📝 SummarXiv

Abstract

This paper presents a new data-driven finite element framework that is applicable to a broad range of engineering simulation problems. In the data-driven approach, the conservation laws and boundary conditions are satisfied by means of the finite element method, while the experimental data is used directly in numerical simulations, avoiding material models. Critically, we introduce a "weaker'" mixed finite element formulation, which relaxes the regularity requirements on the approximation space for the primary field. At the same time, the continuity of the normal flux component is enforced across inner boundaries, allowing the conservation law to be satisfied in the strong sense. The relaxed regularity of the approximation spaces makes it easier to observe how imperfections in the datasets, such as missing or noisy data, result in non-uniqueness of the solution.

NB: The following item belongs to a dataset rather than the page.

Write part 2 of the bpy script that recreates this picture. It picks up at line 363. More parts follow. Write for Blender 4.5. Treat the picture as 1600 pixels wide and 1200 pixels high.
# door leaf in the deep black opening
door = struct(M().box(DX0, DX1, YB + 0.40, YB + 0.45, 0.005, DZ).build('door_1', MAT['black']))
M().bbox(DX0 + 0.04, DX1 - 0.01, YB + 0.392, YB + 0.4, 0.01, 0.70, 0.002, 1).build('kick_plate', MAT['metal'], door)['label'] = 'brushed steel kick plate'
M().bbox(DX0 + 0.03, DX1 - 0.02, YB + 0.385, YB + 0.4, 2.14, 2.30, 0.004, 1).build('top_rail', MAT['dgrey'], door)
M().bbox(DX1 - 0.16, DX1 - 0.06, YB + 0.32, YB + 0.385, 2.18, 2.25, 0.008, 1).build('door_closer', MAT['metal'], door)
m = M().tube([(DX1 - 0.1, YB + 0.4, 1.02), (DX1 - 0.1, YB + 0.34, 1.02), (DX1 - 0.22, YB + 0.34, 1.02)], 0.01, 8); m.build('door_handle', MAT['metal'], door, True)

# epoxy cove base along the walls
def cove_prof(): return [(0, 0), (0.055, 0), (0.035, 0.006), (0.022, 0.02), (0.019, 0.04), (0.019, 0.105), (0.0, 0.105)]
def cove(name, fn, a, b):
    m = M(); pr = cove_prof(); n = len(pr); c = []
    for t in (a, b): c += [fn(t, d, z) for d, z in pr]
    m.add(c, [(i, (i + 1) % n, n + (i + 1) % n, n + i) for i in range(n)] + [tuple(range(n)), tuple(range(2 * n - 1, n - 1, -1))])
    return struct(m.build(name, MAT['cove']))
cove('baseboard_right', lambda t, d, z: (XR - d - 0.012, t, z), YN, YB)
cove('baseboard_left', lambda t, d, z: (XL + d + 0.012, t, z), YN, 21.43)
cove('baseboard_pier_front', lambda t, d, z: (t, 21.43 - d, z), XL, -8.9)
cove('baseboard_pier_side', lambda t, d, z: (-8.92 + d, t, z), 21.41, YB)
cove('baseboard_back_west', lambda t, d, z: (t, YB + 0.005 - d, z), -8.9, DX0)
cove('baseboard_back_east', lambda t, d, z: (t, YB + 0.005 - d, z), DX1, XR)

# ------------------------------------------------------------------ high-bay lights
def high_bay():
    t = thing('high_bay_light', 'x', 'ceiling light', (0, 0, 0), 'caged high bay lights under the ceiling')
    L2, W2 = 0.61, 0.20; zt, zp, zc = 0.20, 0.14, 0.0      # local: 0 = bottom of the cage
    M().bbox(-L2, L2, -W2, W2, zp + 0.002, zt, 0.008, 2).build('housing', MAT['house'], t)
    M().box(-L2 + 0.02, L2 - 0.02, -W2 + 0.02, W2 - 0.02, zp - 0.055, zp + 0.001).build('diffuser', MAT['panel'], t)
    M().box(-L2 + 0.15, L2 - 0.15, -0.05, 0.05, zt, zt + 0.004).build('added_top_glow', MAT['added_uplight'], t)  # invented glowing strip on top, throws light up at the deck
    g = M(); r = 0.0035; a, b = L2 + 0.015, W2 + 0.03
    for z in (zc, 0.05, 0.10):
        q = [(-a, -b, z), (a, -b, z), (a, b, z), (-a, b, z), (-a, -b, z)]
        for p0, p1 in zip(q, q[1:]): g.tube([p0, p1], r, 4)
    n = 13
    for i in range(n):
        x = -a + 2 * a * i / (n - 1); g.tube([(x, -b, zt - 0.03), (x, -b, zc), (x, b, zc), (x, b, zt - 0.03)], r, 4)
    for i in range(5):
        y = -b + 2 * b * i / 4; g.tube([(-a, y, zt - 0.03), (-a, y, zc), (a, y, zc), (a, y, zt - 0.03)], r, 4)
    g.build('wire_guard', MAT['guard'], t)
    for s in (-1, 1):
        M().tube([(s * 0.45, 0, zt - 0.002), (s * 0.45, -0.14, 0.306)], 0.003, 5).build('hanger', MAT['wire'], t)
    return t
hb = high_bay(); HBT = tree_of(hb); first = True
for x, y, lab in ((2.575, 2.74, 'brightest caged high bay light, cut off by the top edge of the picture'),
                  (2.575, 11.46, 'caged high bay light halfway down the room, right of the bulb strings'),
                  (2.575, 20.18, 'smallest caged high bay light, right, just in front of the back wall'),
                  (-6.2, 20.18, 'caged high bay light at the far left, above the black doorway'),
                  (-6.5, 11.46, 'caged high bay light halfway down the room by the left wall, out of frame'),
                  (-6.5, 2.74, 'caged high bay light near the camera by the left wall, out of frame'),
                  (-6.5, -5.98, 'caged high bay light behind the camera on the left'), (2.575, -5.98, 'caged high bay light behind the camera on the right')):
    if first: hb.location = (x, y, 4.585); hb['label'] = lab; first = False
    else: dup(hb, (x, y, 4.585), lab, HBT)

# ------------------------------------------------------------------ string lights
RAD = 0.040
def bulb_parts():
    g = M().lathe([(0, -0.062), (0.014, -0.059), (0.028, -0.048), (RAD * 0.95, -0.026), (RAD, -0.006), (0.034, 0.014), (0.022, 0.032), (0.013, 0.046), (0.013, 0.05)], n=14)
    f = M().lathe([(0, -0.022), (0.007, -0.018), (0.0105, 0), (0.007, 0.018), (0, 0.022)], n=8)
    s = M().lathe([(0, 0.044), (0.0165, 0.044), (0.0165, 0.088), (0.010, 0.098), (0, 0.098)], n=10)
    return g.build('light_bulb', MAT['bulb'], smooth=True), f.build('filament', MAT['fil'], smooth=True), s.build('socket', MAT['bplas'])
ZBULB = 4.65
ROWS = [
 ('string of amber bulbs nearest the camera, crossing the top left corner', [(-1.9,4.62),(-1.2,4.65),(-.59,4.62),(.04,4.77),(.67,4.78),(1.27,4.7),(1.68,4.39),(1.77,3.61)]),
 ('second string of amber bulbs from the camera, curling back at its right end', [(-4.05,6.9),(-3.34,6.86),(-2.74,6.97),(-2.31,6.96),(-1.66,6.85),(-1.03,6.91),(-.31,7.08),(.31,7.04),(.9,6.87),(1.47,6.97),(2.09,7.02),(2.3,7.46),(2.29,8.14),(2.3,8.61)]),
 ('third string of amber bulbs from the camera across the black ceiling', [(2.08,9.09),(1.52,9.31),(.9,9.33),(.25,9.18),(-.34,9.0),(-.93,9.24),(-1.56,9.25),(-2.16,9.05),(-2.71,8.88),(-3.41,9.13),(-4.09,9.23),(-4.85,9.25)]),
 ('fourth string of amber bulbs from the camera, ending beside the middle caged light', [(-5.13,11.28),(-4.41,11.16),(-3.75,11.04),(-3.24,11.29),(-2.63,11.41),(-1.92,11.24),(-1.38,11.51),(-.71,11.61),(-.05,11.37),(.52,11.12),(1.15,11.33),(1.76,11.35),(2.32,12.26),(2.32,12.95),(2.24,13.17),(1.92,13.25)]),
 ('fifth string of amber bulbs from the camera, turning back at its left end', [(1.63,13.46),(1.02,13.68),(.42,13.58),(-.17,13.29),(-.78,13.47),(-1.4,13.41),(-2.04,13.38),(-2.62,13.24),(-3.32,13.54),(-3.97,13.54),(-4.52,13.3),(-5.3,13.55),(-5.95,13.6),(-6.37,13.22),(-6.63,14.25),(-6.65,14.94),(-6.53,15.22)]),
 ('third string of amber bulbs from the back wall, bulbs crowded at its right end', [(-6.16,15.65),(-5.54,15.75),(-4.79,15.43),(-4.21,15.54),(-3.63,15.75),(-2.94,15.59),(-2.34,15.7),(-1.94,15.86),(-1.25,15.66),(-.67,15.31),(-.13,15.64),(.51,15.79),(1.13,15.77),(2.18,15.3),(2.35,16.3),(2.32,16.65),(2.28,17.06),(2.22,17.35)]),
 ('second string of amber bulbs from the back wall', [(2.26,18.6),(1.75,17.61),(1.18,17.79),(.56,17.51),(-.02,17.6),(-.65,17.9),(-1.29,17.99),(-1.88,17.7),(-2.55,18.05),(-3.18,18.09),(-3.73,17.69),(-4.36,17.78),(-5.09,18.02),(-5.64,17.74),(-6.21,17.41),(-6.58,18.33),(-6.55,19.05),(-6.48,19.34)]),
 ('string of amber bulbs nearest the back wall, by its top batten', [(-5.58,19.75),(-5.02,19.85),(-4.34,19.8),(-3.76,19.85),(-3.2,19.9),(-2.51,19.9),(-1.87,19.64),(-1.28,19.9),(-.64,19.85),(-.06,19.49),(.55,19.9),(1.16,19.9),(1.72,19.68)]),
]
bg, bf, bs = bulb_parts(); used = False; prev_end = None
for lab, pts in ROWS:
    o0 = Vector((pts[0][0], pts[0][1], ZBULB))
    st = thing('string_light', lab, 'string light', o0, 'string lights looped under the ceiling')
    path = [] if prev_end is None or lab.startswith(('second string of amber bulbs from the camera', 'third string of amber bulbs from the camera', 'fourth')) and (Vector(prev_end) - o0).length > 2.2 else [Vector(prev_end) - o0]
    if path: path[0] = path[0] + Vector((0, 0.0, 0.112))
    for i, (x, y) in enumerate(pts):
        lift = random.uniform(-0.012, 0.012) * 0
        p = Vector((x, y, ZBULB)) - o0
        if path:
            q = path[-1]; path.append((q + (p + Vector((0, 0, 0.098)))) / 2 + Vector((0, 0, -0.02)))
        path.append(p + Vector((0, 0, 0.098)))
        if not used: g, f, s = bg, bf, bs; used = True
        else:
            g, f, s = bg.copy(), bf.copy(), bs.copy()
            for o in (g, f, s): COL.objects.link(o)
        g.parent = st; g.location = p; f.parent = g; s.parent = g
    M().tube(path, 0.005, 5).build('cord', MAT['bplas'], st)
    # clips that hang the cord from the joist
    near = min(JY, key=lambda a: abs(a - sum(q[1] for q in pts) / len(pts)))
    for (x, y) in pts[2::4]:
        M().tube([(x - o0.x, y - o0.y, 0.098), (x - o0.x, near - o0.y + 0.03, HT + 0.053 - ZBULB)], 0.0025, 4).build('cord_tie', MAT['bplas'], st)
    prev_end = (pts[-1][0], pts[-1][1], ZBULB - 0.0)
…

This can be quantified to predict the uncertainty of the results using methods such as Markov chain Monte Carlo. Furthermore, this formulation provides a posteriori error indicators tailored for the data-driven approach, providing confidence in the results and enabling efficient solution schemes via adaptive hp-refinement. The capabilities of the formulation are demonstrated on an example of the nonlinear heat transfer in nuclear graphite using synthetically generated material datasets. This work provides an essential component for numerical frameworks for complex engineering systems such as digital twins.